The Charles Dickens Letters Project

Period: 
1841-1850
Theme(s): 
publishing
health
family
magic
social engagements
Bentley's Miscellany

To MARION ELY,1 22 JANUARY 1844

Extract and facsimile(aa) in Bonham’s catalogue, 23 March 2004: MS 2 pp; envelope; addressed Miss Ely; dated Devonshire Terrace, 22 January 1844.

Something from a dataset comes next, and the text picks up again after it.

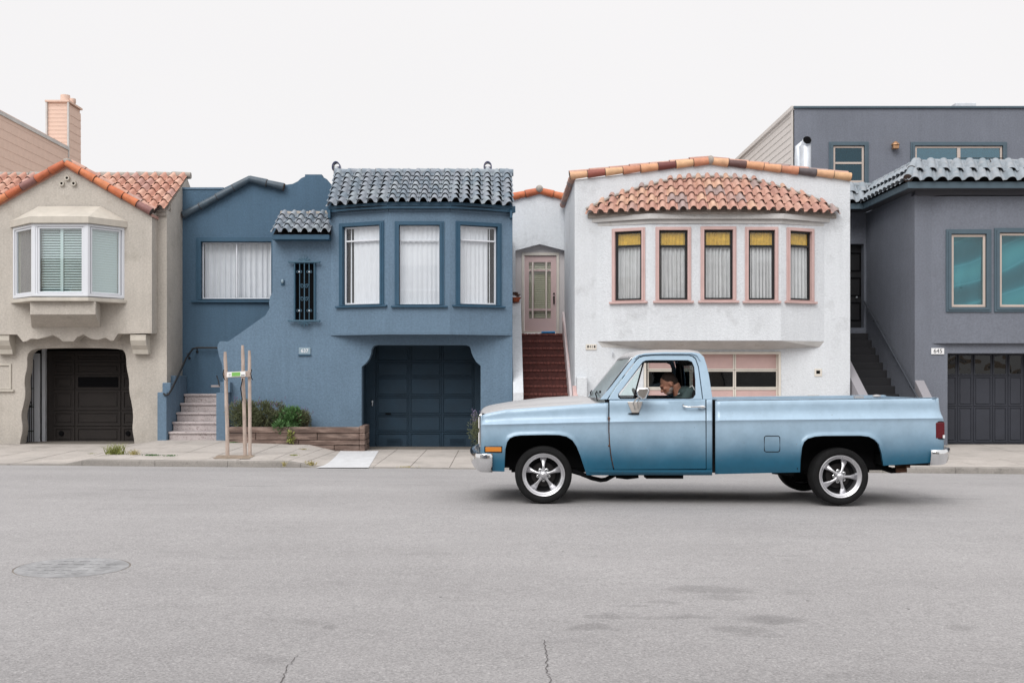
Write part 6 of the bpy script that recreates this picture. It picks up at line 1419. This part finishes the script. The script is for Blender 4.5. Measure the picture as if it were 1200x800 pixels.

Regretting that his sister-in-law’s recovered health2 means that he cannot go to Barham’s3...with an ill grace and a strong grudge, I must resign that blessed corner whereof you give me a glimpse. ...I must get over leaf to give due effect to an Announcement... The Guinea Pig Is Dead He left it in his Will, that he thought Conjuring had been the Death of him.4  

Always Faithfully Yours

 CHARLES DICKENS

Miss Ely. 

  • 1. Marion Elizabeth Ely (1820-1913), daughter of Charles Ely and Sara, née Rutt; niece of Rachel Talfourd (1792-1875), wife of CD's friend Thomas Noon Talfourd (1795-1854).
  • 2. Georgina Hogarth’s recovery means that her birthday (22 January) will be celebrated; if she had been still ill, CD might reasonably have gone out.
  • 3. “Barnham’s” in the source: the Rev. Richard Harris Barham (1788-1845; Dictionary of National Biography), author of The Ingoldsby Legends (1840; 2nd and 3rd series, 1847); contributor to Bentley’s Miscellany. Friend and advisor to Richard Bentley and at Bentley’s request mediated in the publisher’s quarrel with CD, in Jan 39: see further Pilgrim Letters 1, p. 279n. Barham had dined at CD’s on 2 Dec 43, when Marion and the Talfourds were among those present: Pilgrim Letters 3, p. 602 & n.
  • 4. CD began conjuring in Dec 42 (see Pilgrim Letters 3, p. 416 & n). This guinea pig is presumably the one featured at Nina Macready’s birthday party, 26 Dec 43, where among other tricks described by Jane Welsh Carlyle, CD changed “a box full of bran into a box full of – a live-guinea-pig!” (The Collected Letters of Thomas and Jane Welsh Carlyle, ed Clyde de L. Ryals, Kenneth J. Fielding et al, 1990, vol. 17, p. 220).